J’ai déjeuné hier avec un ancien client de l’époque où j’intervenais chez IBM il y a plus de 10 ans. Il m’a parlé de son contexte actuel dans une startup qui a été créée à côté de la grande structure pour laquelle il travaille (une “spinoff” comme disent les anglophones). Il a participé à monter cette entité légale depuis quelques mois. Ils sont en exécution depuis environ cinq mois, avec les équipes de réalisation et les bureaux installés dans un “coworking”.
Au milieu de cette discussion, il a évoqué une image personnelle qui m’a marqué. Il a dit quelque chose qui ressemblait à : “J’ai plongé dans une piscine, pour me rendre compte en regardant tout autour de moi qu’il n’y avait pas de rebords visibles !”.

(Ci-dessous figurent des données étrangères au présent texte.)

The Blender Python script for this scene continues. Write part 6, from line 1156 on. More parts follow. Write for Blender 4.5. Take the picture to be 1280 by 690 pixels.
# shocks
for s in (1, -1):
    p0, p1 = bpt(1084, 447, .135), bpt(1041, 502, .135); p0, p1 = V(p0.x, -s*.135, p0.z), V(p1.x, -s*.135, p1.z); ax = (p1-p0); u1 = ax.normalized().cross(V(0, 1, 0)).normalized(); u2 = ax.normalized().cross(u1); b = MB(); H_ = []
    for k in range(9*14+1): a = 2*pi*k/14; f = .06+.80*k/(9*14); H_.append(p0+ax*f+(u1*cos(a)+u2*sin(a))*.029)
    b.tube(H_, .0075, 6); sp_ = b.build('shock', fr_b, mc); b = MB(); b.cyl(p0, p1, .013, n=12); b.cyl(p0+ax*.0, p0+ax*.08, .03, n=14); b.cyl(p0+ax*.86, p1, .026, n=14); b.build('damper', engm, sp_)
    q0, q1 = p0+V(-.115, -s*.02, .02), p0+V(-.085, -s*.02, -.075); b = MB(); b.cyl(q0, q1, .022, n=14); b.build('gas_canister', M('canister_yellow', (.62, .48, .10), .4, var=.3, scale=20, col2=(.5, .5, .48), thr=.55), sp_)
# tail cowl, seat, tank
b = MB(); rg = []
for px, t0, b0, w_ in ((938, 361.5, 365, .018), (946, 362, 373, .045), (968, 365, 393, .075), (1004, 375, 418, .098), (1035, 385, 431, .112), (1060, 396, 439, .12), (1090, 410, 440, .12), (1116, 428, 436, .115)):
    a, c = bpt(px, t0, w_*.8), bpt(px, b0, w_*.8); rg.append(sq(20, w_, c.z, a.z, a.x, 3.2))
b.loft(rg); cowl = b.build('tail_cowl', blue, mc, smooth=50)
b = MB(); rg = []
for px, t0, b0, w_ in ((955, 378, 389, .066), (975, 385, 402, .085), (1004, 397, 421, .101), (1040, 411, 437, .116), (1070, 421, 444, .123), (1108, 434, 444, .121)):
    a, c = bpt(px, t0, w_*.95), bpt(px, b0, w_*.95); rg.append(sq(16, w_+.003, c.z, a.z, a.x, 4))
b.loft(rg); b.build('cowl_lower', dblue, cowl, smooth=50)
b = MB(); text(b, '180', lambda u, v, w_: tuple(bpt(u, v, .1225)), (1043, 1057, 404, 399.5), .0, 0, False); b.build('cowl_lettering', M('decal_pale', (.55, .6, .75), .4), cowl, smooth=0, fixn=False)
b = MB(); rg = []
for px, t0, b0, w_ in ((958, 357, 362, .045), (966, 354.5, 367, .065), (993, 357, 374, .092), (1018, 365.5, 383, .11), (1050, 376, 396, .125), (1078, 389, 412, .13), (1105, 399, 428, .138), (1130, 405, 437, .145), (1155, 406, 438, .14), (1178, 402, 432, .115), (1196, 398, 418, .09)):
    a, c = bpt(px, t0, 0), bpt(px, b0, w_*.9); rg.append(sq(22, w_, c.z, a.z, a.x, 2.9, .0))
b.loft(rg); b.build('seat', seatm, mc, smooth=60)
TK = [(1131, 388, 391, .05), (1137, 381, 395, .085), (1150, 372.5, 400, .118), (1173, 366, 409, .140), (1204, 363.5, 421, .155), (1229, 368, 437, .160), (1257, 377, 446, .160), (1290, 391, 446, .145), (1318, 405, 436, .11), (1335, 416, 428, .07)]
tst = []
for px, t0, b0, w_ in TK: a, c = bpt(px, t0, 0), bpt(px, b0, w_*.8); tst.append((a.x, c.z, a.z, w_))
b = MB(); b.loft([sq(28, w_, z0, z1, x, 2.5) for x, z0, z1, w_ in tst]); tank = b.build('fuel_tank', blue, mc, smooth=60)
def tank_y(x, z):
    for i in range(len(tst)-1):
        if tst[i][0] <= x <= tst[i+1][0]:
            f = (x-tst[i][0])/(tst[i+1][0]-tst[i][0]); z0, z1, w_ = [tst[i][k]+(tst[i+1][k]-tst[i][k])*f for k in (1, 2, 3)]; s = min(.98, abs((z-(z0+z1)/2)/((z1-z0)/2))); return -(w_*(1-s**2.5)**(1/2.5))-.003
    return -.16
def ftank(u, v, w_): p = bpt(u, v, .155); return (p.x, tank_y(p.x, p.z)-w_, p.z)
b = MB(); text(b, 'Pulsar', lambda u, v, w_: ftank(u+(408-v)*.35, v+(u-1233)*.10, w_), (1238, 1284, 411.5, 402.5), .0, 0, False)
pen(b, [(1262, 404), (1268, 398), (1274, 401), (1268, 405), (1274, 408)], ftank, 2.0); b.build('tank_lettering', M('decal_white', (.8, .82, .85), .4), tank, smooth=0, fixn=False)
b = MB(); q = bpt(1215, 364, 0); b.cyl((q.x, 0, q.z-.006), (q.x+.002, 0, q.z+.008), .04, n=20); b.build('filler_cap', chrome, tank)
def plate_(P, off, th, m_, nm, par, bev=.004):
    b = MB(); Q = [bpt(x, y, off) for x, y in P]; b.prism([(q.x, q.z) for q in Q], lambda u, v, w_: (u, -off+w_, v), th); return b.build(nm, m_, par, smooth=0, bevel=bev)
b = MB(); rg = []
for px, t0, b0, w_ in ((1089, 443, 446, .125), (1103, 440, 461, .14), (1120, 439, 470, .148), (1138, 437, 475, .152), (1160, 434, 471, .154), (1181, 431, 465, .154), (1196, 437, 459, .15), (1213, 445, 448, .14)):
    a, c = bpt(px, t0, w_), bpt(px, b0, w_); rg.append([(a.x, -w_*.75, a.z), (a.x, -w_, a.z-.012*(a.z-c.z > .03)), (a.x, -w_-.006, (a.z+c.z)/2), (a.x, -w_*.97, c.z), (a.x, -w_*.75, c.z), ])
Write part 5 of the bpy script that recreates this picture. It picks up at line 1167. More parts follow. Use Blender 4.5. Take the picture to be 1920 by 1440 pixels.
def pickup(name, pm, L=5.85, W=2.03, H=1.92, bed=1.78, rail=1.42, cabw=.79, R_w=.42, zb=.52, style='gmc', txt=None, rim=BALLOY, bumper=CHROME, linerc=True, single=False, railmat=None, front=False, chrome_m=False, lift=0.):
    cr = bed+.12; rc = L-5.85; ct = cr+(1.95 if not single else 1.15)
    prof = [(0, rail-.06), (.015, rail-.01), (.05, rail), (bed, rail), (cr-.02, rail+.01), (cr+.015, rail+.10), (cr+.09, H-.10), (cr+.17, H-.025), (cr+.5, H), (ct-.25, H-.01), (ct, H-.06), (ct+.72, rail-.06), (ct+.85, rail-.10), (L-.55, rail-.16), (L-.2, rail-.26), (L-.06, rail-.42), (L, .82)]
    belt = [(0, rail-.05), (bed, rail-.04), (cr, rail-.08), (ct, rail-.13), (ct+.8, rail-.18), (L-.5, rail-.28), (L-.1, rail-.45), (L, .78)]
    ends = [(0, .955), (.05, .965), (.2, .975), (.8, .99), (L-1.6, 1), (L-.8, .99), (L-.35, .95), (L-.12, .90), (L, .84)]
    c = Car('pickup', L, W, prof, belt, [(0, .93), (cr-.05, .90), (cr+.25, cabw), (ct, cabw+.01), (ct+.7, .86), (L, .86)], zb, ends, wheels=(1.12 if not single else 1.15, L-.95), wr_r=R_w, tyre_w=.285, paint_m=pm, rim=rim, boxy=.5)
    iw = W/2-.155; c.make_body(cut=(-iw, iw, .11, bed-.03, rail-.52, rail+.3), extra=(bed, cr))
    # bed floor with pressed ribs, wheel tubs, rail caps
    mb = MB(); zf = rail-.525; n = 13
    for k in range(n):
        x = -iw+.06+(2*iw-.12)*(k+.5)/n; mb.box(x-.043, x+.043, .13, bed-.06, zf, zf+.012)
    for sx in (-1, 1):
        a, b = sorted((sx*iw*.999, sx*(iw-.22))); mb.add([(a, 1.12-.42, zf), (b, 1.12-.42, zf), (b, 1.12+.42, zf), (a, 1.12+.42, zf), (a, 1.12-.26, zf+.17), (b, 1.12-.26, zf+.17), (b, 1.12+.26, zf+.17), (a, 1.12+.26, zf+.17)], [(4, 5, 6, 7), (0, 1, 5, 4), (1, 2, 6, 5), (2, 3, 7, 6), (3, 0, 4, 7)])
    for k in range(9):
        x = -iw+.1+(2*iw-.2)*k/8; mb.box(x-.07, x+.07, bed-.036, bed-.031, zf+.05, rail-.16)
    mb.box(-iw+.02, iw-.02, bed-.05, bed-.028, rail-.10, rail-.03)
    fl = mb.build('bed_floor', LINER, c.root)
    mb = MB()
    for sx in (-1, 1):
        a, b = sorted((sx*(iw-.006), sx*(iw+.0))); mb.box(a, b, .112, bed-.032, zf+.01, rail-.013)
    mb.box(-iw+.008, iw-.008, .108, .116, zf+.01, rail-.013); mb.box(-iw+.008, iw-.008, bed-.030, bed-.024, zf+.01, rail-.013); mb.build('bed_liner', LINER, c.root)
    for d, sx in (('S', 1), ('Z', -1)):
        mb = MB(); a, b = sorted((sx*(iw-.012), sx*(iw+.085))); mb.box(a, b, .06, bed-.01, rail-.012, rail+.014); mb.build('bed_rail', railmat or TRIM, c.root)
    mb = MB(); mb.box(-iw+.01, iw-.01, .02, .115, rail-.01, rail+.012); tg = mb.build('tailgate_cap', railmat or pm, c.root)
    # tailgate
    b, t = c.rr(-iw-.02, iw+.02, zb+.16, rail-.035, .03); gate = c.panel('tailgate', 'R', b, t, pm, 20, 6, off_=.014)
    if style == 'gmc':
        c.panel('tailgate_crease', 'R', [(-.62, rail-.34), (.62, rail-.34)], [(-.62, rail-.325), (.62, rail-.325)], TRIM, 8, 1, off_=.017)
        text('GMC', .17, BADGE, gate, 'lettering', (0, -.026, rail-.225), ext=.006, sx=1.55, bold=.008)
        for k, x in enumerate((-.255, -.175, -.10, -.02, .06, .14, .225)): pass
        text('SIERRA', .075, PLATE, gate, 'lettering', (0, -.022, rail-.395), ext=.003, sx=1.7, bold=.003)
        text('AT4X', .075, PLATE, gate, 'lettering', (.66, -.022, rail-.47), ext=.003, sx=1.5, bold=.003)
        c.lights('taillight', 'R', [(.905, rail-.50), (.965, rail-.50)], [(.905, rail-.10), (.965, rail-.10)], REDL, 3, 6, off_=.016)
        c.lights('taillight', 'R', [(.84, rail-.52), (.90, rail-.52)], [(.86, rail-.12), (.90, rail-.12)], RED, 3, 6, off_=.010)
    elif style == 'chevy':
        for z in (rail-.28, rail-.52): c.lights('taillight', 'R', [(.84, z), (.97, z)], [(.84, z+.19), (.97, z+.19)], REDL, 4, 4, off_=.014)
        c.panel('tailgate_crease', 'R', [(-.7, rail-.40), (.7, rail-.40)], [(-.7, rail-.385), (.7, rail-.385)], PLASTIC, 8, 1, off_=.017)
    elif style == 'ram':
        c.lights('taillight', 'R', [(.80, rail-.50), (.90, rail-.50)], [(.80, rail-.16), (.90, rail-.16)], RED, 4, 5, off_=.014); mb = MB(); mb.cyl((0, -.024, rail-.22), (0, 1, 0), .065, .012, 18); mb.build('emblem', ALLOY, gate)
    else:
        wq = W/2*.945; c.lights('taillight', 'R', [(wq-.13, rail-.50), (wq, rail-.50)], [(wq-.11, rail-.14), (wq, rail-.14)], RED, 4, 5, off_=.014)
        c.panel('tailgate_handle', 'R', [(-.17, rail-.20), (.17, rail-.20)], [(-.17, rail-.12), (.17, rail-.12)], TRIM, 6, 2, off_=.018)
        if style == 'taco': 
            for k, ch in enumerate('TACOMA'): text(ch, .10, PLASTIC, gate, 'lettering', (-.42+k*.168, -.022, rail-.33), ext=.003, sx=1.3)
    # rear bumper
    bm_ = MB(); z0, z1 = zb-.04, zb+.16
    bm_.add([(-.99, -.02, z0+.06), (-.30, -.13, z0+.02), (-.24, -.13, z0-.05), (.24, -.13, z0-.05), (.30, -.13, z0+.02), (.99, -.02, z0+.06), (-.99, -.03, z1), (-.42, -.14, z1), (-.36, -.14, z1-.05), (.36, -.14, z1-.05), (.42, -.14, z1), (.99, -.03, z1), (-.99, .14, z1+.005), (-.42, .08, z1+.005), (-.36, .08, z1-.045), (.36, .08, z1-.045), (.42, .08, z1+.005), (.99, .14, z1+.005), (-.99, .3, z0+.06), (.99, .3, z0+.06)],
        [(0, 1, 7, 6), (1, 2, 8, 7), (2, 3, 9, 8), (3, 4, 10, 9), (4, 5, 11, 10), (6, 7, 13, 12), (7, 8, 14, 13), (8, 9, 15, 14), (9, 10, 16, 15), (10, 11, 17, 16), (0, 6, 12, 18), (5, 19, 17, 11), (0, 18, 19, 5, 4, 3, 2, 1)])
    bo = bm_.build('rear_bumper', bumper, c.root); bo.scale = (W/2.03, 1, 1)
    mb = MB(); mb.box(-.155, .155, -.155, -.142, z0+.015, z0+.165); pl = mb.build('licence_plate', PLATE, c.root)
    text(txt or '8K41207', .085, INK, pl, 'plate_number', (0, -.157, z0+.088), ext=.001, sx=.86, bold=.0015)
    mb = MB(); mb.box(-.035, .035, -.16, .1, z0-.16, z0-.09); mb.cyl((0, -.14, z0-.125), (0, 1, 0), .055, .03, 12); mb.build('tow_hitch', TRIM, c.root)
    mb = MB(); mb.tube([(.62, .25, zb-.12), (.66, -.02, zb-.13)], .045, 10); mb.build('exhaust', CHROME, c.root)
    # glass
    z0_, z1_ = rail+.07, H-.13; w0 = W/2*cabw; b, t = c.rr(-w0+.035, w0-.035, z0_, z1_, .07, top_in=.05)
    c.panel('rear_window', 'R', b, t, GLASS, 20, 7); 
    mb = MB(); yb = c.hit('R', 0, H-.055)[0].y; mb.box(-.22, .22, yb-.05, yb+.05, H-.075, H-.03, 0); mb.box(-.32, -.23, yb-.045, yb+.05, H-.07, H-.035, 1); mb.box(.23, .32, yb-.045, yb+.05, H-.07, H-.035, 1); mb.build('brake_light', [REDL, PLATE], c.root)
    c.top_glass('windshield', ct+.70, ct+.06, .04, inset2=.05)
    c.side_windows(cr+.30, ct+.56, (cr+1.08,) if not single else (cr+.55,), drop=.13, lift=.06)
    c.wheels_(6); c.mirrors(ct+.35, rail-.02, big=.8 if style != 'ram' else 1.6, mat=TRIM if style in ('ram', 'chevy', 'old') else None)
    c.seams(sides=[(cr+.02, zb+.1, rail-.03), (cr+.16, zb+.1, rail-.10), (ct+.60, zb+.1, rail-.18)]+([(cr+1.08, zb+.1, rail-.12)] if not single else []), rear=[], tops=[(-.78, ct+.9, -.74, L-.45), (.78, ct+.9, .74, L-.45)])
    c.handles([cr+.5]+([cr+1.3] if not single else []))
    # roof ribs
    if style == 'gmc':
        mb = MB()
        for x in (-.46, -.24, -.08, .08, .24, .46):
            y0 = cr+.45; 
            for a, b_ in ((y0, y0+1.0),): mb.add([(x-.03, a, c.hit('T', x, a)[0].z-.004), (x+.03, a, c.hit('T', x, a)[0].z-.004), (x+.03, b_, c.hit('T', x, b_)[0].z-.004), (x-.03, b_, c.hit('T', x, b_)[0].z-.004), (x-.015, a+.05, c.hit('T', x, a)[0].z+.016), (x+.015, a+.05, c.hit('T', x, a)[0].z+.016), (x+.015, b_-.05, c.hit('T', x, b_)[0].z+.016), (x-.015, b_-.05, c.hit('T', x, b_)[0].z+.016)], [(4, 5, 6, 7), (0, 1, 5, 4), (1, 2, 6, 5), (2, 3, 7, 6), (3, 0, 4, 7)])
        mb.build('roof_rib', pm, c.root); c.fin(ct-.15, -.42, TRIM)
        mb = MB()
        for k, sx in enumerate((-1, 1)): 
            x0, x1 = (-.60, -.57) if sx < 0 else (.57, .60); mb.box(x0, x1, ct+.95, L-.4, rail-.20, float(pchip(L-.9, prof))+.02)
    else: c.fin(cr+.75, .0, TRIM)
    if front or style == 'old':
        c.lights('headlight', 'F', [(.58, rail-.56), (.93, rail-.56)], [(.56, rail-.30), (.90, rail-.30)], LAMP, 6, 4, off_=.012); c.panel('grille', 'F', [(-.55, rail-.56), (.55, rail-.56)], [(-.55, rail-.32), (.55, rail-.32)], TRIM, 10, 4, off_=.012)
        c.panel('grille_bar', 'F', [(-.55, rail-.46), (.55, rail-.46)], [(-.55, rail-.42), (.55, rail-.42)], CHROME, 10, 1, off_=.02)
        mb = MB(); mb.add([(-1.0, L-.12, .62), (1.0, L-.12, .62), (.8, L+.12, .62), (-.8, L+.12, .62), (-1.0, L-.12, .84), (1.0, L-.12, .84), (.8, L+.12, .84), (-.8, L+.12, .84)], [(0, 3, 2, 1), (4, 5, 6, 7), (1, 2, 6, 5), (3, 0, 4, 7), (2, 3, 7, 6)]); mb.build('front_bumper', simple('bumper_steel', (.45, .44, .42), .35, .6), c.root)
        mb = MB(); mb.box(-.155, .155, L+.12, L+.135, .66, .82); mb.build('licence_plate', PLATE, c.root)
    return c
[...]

Ce matin, au petit-déjeuner, cette image m’est revenue. Et j’en ai parlé à ma femme et je disais qu’il était difficile pour les gens qui n’ont pas appris à nager jeune, à surpasser leur peur construite avec l’âge, et apprendre une nouvelle façon de travailler.
Cette personne a été habituée à travailler dans des contextes où tout doit être cadré, mesuré, pesé, estimé, avant même de faire un premier pas. Pour l’avoir vécu avec lui, il fallait des cahiers des charges, des spécifications fonctionnelles détaillées, des plans parfaits avant d’écrire la première ligne de code. Pour donner un exemple, le projet avait pris un peu plus de cinq années avant de sortir la plate-forme pour un premier pays. J’ai participé à trois ans et demi sur ce projet. Comme on dit au Québec : “c’est long longtemps !”.
Je lui ai demandé s’il avait vécu des projets moins lourds depuis notre aventure d’il y a 10 ans. Il me répondit que très peu, certes un peu plus itératif, mais sans plus. Donc aujourd’hui son contexte est totalement nouveau ! Et il se rend compte que malgré toute sa bonne volonté, il a quelques réflexes qui déteignent sur lui, l’ADN de son entreprise mère. Il doit démontrer du lâcher-prise. Il essaye de convaincre les autres collègues de la maison mère qui participent à la nouvelle entité de faire de même.
Tout ça pour dire qu’en tant que coach agile, lors de nos accompagnements, on se doit de prendre en considération qu’il y a des gens qui ne savent pas nager l’agilité, le design thinking, l’UX, le scrum, le kanban, la transparence. Ils sont habitués à du cycle en V et de l’à peu près prédictible où on est en sécurité psychologique. Ils n’ont pas peur de perdre leur poste dans ce cadre.
Pour revenir aux images, quand on est petit, on n’a peur de pratiquement rien ! On peut être curieux avec les insectes par exemple au point d’en goûter quelques-uns, et puis développer à l’âge adulte une phobie des bestioles. On se crée des blocages mentaux suite à des événements lors de notre vie, ou transmis par des proches.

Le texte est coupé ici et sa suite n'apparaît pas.